EXERCISE DIRECTIONS
Could the lines from the start of the data through the line with "TREES_BIG = len(TREES)" be set down exactly, with no pictures among them?

>>>

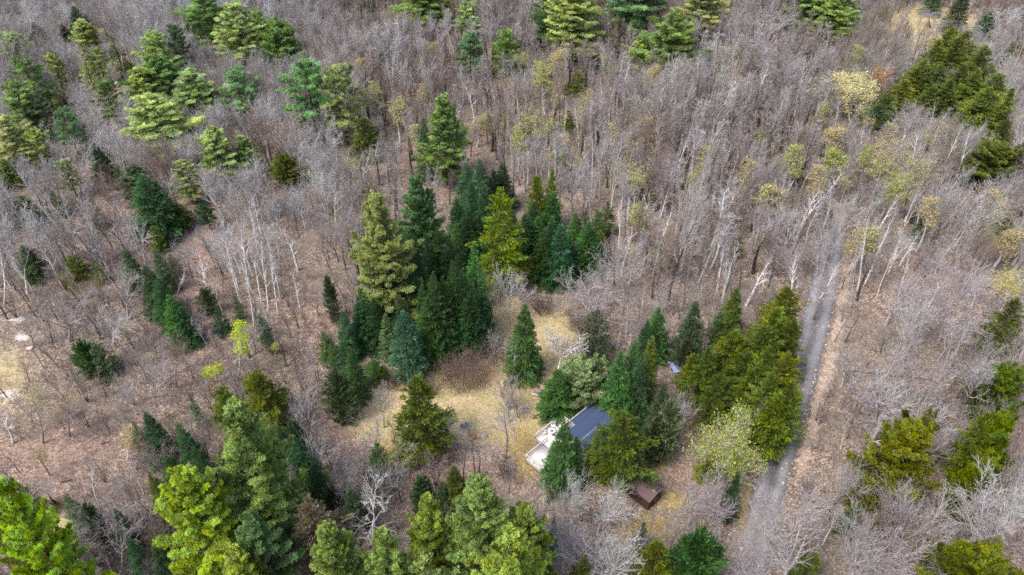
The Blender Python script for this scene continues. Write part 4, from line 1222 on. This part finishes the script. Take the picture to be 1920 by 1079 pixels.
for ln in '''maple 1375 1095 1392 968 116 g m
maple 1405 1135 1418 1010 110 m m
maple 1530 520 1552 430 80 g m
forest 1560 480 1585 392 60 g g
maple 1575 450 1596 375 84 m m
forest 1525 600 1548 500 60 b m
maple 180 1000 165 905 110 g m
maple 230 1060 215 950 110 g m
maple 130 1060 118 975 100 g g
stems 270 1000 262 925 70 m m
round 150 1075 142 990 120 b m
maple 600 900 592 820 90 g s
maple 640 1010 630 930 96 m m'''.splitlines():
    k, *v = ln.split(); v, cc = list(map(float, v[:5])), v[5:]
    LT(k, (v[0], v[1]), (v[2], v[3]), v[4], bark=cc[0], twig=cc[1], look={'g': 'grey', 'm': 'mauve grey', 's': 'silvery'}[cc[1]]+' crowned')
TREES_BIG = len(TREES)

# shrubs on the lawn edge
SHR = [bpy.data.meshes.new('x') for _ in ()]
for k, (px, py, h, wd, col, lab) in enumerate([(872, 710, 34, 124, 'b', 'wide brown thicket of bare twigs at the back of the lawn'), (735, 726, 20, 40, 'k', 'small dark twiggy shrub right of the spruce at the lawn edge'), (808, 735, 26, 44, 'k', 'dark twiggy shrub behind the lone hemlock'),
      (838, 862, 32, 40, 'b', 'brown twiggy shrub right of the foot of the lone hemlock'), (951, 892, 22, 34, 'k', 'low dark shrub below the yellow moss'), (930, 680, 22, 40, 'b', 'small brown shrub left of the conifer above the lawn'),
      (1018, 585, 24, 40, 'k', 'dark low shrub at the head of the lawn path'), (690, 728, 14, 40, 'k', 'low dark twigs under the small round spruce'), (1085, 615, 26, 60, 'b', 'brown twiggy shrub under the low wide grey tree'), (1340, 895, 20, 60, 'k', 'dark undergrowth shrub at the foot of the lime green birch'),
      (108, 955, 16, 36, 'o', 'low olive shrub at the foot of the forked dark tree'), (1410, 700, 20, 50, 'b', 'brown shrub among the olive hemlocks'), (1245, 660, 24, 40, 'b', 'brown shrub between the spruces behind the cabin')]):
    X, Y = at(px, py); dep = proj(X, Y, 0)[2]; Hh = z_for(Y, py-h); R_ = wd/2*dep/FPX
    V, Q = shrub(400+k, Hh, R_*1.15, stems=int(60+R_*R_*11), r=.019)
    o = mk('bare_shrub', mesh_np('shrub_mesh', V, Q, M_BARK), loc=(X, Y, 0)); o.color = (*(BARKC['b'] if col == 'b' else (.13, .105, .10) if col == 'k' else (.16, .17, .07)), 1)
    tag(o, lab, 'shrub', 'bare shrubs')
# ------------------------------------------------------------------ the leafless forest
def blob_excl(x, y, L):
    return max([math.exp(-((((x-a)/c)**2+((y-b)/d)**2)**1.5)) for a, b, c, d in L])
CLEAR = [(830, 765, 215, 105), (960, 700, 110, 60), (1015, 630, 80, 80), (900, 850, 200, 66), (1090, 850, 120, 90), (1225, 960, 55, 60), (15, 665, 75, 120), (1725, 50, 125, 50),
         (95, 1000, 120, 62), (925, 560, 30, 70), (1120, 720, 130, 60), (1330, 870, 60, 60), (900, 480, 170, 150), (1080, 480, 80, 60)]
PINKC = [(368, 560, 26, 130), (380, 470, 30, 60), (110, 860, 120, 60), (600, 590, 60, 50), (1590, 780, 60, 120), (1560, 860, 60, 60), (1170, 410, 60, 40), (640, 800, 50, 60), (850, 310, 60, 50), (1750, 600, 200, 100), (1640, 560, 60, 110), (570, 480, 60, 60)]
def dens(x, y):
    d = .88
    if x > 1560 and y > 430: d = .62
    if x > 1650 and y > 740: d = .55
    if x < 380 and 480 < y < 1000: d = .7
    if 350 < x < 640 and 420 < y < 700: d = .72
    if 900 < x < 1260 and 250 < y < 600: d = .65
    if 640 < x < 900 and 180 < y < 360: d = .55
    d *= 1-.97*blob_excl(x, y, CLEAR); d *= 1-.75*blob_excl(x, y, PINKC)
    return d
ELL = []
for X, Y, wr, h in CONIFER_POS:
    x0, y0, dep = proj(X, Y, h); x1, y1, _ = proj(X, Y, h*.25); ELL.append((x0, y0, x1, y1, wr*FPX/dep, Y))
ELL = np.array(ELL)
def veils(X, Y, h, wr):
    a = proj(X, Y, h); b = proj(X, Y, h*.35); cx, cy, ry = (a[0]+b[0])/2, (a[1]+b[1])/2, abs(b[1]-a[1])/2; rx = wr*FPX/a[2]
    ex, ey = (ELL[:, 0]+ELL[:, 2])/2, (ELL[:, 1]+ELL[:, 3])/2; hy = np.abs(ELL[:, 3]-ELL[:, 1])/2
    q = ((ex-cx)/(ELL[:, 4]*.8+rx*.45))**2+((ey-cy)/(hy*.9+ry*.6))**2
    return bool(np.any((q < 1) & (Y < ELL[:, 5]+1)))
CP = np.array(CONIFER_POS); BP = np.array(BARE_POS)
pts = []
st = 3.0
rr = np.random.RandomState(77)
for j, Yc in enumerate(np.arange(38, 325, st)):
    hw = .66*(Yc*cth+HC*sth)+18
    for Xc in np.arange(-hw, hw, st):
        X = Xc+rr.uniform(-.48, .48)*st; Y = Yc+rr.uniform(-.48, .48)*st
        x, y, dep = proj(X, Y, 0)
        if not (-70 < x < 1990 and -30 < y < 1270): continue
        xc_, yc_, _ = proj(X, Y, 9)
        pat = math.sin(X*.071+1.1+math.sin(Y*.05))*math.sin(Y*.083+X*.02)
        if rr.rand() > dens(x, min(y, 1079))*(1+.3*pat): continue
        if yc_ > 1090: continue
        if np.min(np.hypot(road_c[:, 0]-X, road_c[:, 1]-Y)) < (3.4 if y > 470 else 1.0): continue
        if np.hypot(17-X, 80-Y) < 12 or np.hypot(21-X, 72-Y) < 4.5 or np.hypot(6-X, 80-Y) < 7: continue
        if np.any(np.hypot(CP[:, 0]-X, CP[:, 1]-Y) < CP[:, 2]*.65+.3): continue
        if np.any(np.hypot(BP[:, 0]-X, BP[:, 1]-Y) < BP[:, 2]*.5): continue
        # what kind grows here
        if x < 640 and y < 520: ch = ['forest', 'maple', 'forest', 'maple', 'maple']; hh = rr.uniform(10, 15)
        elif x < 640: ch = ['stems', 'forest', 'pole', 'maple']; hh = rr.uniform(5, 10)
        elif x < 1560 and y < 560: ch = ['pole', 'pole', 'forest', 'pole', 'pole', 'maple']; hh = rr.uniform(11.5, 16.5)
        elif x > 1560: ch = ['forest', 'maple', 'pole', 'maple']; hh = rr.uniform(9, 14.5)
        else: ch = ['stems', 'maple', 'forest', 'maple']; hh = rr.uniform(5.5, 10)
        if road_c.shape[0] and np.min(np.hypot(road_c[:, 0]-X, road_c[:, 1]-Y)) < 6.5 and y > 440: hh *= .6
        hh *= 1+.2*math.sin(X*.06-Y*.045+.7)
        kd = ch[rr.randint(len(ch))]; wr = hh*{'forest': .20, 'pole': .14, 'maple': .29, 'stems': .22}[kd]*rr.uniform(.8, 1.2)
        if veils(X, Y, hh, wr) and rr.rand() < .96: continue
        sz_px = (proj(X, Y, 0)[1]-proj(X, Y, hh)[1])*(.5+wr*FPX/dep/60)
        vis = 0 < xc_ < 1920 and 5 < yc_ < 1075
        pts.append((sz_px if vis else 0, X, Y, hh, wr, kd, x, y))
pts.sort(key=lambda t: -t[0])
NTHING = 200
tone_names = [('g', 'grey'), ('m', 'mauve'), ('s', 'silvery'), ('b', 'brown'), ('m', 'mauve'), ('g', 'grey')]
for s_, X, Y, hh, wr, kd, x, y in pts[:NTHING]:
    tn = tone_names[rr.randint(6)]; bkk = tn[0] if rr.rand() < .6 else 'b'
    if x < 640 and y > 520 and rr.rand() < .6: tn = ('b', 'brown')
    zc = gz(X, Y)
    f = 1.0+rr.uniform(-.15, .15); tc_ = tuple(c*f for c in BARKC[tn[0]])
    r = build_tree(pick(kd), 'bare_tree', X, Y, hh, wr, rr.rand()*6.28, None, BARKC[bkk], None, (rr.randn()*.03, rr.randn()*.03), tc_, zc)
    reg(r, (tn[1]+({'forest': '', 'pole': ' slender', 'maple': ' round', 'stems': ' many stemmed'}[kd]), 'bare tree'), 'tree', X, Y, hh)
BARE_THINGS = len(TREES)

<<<

RESPONSE TO THE TASK
The Blender Python script for this scene continues. Write part 4, from line 1222 on. This part finishes the script. Take the picture to be 1920 by 1079 pixels.
for ln in '''maple 1375 1095 1392 968 116 g m
maple 1405 1135 1418 1010 110 m m
maple 1530 520 1552 430 80 g m
forest 1560 480 1585 392 60 g g
maple 1575 450 1596 375 84 m m
forest 1525 600 1548 500 60 b m
maple 180 1000 165 905 110 g m
maple 230 1060 215 950 110 g m
maple 130 1060 118 975 100 g g
stems 270 1000 262 925 70 m m
round 150 1075 142 990 120 b m
maple 600 900 592 820 90 g s
maple 640 1010 630 930 96 m m'''.splitlines():
    k, *v = ln.split(); v, cc = list(map(float, v[:5])), v[5:]
    LT(k, (v[0], v[1]), (v[2], v[3]), v[4], bark=cc[0], twig=cc[1], look={'g': 'grey', 'm': 'mauve grey', 's': 'silvery'}[cc[1]]+' crowned')
TREES_BIG = len(TREES)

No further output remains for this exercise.